Barack Obama’s campaign aide said that the Democratic presidential candidate (photo, from rue89.com) has arrived in Afghanistan. The Illinois senator flew to Kabul as part of a US congressional team.
He hopes his foreign policy credentials will be boosted by his visit on Saturday, his second on a tour around Europe and the Middle East.
Americans regard John McCain, the Republican candidate, as a better potential commander-in-chief, suggest opinion polls.
After leaving the US on Thursday, Mr Obama stopped first in Kuwait, to visit troops, said Robert Gibbs, a senior aide to the Illinois senator, in a statement.
Barack Obama’s visit is attracting a lot of attention, even among ordinary Afghans, said Al Jazeera’s James Bays, reporting from the capital, Kabul.
“His visit is cloaked in secrecy … during his time here he will meet the Afghan president, Hamid Karzai, although there will be no press conference just an opportunity for the two leaders to speak and pose for photographs.”
If elected president, when Mr Obama takes office in January 2009, the Afghan elections will be one of his top priorities, said James Bays, because Mr Karzai will also be facing elections in the next year.
“Afghanistan is one of Barack Obama’s top priorities … his key note speech on foreign affairs and he spoke for much of that speech about Afghanistan.”
The central front
“He said he was going to withdraw troops from Iraq in his first year in office, and he was going to send two extra combat brigades to Afghanistan, an extra $1bn each year for this country.”
Afghanistan is the central front in the so-called “war on terror”, said the Democratic candidate, who is expected to call for more US action to rout the Taliban and al-Qaeda.
But when he was asked what message he would convey to Afghan and Iraqi leaders, Barack Obama said: “I’m more interested in listening than doing a lot of talking.”
Before leaving, he added : “I’m going over there as a US senator.
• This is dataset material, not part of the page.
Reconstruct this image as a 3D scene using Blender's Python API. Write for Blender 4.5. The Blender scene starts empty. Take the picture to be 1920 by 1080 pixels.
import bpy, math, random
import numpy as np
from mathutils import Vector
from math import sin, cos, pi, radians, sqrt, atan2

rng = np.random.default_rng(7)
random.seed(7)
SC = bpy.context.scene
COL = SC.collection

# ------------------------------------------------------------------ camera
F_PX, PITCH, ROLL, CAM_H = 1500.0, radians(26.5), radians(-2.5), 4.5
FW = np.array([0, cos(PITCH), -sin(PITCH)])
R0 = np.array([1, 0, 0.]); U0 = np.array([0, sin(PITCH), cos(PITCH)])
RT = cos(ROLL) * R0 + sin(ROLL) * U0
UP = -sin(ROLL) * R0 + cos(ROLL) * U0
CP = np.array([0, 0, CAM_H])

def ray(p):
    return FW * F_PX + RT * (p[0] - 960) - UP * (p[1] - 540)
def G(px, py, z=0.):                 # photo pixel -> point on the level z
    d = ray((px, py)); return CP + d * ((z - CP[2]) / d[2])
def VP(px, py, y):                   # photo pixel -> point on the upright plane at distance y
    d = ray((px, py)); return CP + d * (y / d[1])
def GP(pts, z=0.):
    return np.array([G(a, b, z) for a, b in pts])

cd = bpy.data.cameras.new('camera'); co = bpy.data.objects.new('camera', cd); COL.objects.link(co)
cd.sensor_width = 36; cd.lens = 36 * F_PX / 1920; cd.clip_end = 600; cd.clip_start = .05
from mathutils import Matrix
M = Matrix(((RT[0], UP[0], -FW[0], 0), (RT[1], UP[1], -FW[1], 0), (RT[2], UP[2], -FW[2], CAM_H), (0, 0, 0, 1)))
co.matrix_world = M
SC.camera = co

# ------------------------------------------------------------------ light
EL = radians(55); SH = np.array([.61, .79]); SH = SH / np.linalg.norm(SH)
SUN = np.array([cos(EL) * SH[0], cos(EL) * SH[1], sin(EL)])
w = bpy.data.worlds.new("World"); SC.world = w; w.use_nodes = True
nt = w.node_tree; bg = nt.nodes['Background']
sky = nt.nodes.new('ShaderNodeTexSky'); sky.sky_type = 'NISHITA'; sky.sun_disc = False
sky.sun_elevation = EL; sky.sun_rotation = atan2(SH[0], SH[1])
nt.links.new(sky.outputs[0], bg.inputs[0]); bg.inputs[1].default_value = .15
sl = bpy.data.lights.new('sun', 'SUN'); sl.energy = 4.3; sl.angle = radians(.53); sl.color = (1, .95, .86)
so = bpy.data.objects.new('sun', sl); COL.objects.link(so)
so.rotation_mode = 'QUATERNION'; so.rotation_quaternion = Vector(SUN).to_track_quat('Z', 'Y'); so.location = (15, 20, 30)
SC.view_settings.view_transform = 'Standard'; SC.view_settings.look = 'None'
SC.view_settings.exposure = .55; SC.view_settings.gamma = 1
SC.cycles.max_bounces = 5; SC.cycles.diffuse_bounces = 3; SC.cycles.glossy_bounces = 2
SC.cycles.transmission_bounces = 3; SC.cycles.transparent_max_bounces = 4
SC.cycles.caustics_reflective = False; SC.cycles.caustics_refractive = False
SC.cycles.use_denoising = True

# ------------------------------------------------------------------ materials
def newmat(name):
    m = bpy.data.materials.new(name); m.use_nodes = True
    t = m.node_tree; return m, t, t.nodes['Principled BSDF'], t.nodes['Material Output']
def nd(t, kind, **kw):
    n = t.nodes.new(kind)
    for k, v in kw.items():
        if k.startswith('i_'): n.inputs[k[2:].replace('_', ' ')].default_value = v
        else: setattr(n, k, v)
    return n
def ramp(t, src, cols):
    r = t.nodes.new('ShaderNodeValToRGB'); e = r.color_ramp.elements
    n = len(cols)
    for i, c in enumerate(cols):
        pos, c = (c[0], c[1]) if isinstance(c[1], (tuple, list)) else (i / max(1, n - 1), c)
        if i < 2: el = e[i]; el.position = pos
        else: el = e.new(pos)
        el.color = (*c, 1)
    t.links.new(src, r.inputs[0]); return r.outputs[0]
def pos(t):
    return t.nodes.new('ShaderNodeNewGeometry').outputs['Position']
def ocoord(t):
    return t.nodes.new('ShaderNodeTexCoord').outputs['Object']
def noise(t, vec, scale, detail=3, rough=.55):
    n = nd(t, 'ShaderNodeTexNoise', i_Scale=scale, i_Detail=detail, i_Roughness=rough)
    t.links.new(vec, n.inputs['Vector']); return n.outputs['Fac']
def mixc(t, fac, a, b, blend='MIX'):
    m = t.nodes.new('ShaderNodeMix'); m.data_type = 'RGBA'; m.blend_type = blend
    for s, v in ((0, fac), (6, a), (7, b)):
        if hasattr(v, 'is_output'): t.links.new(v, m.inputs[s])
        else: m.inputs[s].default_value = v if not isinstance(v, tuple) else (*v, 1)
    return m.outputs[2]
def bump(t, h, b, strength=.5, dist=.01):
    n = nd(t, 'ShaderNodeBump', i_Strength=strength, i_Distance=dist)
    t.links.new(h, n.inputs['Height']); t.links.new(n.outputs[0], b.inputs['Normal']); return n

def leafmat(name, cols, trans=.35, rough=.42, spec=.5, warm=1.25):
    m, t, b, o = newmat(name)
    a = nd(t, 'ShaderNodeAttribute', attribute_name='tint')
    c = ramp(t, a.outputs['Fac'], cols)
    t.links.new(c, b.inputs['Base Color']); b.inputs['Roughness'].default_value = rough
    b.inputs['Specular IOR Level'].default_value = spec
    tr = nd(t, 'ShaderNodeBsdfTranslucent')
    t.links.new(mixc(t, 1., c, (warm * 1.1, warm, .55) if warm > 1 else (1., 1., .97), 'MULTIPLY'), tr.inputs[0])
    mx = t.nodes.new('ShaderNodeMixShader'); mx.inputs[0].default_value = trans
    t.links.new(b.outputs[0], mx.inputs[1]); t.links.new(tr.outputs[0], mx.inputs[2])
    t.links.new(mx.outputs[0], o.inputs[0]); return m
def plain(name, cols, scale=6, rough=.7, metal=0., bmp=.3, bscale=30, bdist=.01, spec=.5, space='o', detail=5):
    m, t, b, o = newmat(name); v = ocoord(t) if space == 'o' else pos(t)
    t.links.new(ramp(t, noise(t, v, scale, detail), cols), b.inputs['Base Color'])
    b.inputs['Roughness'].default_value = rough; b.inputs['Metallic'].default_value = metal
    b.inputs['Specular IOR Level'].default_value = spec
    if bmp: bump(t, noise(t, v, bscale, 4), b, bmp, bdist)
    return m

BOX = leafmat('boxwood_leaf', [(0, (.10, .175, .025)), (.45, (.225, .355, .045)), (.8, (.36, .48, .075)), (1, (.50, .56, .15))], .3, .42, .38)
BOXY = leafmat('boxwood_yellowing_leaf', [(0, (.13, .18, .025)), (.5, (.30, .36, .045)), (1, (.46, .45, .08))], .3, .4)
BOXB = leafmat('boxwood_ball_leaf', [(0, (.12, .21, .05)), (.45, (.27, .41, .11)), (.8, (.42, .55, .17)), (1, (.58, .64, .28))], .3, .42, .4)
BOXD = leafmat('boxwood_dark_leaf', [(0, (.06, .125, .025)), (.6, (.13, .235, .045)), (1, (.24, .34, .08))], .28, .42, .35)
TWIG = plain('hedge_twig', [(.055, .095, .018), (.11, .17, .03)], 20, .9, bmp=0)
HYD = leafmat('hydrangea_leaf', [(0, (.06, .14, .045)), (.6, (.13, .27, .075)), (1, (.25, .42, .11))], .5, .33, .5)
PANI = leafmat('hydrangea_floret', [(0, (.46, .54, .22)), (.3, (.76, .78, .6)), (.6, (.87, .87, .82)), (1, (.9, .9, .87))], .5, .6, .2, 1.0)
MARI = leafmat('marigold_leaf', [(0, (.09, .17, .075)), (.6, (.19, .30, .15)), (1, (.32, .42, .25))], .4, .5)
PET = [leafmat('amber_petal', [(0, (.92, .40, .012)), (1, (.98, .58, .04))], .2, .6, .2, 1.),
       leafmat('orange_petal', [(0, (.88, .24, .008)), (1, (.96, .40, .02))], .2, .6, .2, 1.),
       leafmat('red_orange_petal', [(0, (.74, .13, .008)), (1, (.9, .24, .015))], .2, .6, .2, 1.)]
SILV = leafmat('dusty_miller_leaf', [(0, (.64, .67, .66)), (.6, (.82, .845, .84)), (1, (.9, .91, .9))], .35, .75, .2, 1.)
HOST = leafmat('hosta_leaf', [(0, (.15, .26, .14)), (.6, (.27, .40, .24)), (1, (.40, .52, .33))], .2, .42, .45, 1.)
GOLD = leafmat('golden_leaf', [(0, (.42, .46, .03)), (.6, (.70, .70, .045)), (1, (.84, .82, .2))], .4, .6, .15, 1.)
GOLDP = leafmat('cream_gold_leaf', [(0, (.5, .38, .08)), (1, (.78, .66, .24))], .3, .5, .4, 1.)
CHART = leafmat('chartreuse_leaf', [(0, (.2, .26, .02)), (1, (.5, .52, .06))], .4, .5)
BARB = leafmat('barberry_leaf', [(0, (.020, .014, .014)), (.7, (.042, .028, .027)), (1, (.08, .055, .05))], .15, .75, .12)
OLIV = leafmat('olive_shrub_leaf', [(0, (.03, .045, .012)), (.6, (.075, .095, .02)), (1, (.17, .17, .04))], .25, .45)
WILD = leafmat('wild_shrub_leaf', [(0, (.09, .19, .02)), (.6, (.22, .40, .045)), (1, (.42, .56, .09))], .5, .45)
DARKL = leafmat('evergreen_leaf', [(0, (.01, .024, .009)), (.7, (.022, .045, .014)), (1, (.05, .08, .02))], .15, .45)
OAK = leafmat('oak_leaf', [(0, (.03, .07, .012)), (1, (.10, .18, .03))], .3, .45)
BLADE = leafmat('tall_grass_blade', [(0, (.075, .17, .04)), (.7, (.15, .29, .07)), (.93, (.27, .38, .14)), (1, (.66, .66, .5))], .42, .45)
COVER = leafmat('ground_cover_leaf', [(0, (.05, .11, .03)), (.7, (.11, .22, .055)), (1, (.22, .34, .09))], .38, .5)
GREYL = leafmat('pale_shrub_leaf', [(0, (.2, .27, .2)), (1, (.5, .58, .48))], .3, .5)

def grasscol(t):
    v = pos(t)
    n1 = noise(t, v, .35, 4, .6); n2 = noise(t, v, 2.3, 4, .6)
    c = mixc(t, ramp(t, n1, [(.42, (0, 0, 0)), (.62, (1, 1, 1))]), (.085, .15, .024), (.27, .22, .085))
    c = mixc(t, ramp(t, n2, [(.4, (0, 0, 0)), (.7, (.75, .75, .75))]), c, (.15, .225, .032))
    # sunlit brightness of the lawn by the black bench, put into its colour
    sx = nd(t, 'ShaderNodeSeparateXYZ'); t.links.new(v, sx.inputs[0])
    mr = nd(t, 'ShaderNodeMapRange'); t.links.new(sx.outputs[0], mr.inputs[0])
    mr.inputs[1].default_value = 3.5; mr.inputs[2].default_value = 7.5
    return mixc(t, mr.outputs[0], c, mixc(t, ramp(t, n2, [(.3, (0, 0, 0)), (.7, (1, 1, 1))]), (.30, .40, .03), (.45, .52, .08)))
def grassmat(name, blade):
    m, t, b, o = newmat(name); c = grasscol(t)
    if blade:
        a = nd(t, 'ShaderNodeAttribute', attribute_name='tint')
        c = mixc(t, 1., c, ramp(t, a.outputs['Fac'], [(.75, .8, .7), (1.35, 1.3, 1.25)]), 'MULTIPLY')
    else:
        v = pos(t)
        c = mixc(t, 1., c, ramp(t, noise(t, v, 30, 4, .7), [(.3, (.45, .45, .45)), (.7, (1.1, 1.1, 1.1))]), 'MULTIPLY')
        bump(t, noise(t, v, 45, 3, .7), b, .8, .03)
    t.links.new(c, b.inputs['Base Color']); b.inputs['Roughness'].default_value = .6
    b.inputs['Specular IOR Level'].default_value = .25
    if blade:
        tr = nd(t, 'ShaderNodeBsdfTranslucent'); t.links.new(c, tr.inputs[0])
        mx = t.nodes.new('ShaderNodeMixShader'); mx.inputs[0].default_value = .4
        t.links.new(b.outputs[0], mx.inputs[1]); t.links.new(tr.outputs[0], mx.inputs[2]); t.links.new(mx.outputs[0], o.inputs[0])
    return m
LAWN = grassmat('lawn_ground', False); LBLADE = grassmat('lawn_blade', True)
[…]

We have one president at a time, so it’s the president’s job to deliver those messages.”
In order to find out about their concerns, Barack Obama also said that he would talk to commanders both in Afghanistan and Iraq.
On his tour ahead of the November election, Barack Obama is also expected to visit Iraq, where Gordon Brown, the British prime minister, is in a suprise visit. On Saturday, he arrived in Baghdad, the Iraqi capital.
Mr Obama is also expected to visit Jordan, Israel, Germany, France and Britain.